Distilled from sugar cane, cachaça (pronounced "kuh-sha-suh") was born on sugar plantations in the 1500s as a black-market product. Today, Brazil has more than 30,000 cachaça producers—and that's just the legal ones. Some of the better labels have now arrived in Boston, where bartenders are trying out the grassy, piquant spirit on their regulars.

Into port-wine glasses, Bissonnette pours a flight of cachaças consisting of four-, eight-, and 16-year blends from Armazem Vieira, a producer from the Brazilian island of Santa Catarina. The first taste of the four-year Esmeralda has a twinge of heat that a grappa drinker will recognize, followed by notes of celery, along with cayenne from the tropical-wood barrels the cachaça is aged in. The native wood mellows the spirit and opens up new flavors: The 16-year Onix greets the drinker with the smell of fresh papaya and the taste of ground cinnamon.

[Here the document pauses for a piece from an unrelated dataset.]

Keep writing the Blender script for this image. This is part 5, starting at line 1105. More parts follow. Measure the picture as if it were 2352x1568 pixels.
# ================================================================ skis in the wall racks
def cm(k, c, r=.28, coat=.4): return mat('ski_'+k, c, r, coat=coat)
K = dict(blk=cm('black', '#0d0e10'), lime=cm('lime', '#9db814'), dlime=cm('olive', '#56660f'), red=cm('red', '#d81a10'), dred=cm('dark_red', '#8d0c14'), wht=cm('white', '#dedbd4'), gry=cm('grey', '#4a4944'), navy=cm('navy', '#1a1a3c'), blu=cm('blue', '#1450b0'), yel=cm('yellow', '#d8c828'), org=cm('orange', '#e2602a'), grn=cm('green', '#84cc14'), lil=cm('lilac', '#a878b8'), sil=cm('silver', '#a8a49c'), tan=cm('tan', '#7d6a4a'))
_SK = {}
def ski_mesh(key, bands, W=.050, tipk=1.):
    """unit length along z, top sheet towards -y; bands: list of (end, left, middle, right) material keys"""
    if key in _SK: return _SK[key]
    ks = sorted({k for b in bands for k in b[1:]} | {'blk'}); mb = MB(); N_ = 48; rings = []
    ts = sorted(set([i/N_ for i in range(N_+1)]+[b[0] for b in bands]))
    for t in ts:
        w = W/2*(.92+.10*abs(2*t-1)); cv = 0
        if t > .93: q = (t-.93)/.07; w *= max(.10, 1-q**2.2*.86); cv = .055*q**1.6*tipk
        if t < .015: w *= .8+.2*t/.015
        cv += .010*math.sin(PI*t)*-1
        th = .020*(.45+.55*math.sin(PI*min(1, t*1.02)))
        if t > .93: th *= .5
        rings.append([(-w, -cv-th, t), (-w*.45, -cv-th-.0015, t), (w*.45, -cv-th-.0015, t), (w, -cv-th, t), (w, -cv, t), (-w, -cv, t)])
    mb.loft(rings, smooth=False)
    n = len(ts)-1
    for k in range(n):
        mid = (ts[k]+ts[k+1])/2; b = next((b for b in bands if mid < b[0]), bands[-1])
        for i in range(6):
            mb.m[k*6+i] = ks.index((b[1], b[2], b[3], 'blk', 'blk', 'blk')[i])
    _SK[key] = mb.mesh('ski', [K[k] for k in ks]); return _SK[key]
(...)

Most people know cachaça as the lethal ingredient in a caipirinha, an icy concoction of muddled lime and sugar. But Chez Henri in Cambridge is putting a fresh spin on the cachaça cocktail—one that came easy. After hours, Brazilian waiters showed coworkers how to doctor a shot with honey, lime, and a squirt of hot water from the espresso machine. Soon after, bar manager Rob Kraemer created the Estrada Real (named for Brazil's famed "Royal Road"): lime, honey, orange bitters, and Leblon cachaça, shaken over ice and served straight up.

At Green Street Grill in Central Square, bar manager Misty Kalkofen uses Beija, a brand of cachaça launched in January by two local entrepreneurs. She mixes it with lemon juice, cava, and elderflower liqueur in a rum punch she calls Mil Besos—"a thousand kisses." Your mouth could do a lot worse.